> What is being asked:
Retype nothing but the lines from the start of the material up to and including the line with "# camera height". Pictures don't belong in the copy.

────────────────────

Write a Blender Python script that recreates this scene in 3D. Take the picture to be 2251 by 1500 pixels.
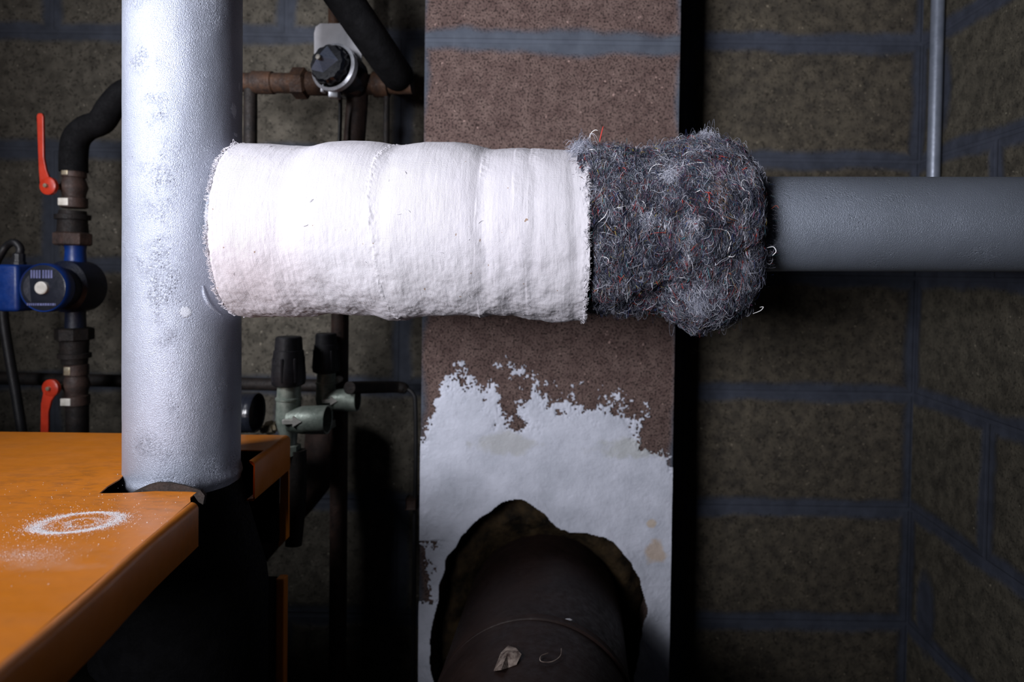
import bpy, bmesh, math, random
import numpy as np
from mathutils import Vector, Matrix, Euler

for o in list(bpy.data.objects):
    bpy.data.objects.remove(o)
SC = bpy.context.scene
COL = SC.collection
PI = math.pi
F = 1420.0                    # focal length in pixels of the 2251 px wide frame
PX0, PY0 = 1250.0, 630.0      # principal point
H = 1.5                       # camera height

# ------------------------------------------------------------------ camera
cam_d = bpy.data.cameras.new('camera')
cam = bpy.data.objects.new('camera', cam_d)
COL.objects.link(cam)
cam_d.sensor_width = 36.0
cam_d.lens = 36.0 * F / 2251.0
cam_d.shift_x = (1125.5 - PX0) / 2251.0
cam_d.shift_y = (PY0 - 750.0) / 2251.0
cam_d.clip_start = 0.02
cam.location = (0, 0, H)
PITCH, ROLL = math.radians(1.2), math.radians(0.85)
RM = Matrix.Rotation(PI/2 - PITCH, 3, 'X') @ Matrix.Rotation(ROLL, 3, 'Z')
cam.rotation_euler = RM.to_euler()
cam_d.dof.use_dof = True
cam_d.dof.focus_distance = 0.70
cam_d.dof.aperture_fstop = 4.0
SC.camera = cam

# ------------------------------------------------------------------ light
SC.view_settings.view_transform = 'Standard'
SC.view_settings.look = 'None'
SC.view_settings.gamma = 1.0
SC.view_settings.use_curve_mapping = False
SC.view_settings.exposure = 0.0
W = bpy.data.worlds.new('world'); SC.world = W; W.use_nodes = True
W.node_tree.nodes['Background'].inputs[0].default_value = (0.55, 0.62, 1.0, 1)
W.node_tree.nodes['Background'].inputs[1].default_value = 0.010

def area(name, loc, target, size, energy, color, spread=180, size_y=None):
    l = bpy.data.lights.new(name, 'AREA'); l.shape = 'RECTANGLE'
    l.size = size; l.size_y = size_y or size; l.energy = energy; l.color = color
    l.spread = math.radians(spread)
    o = bpy.data.objects.new(name, l); COL.objects.link(o); o.location = loc
    o.rotation_euler = (Vector(target) - Vector(loc)).to_track_quat('-Z', 'Y').to_euler()
    return o
area('key_softbox', (-1.06, 0.30, H+0.52), (-0.37, 0.86, H-0.12), 0.24, 1.7, (0.93, 0.94, 1.0), 86)
area('background_softbox', (-0.78, -0.55, H+0.22), (0.00, 1.30, H+0.36), 0.52, 10.0, (0.94, 0.94, 1.0), 76)

# ------------------------------------------------------------------ helpers
def ray(px, py):
    return RM @ Vector(((px - PX0)/F, -(py - PY0)/F, -1.0))
def at(px, py, Y):
    d = ray(px, py); return Vector((0, 0, H)) + d * (Y / d.y)
def on_z(px, py, z):
    d = ray(px, py); return Vector((0, 0, H)) + d * ((z - H) / d.z)
def S(px, Y): return px * Y / F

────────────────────

> Response for this exercise:
Write a Blender Python script that recreates this scene in 3D. Take the picture to be 2251 by 1500 pixels.
import bpy, bmesh, math, random
import numpy as np
from mathutils import Vector, Matrix, Euler

for o in list(bpy.data.objects):
    bpy.data.objects.remove(o)
SC = bpy.context.scene
COL = SC.collection
PI = math.pi
F = 1420.0                    # focal length in pixels of the 2251 px wide frame
PX0, PY0 = 1250.0, 630.0      # principal point
H = 1.5                       # camera height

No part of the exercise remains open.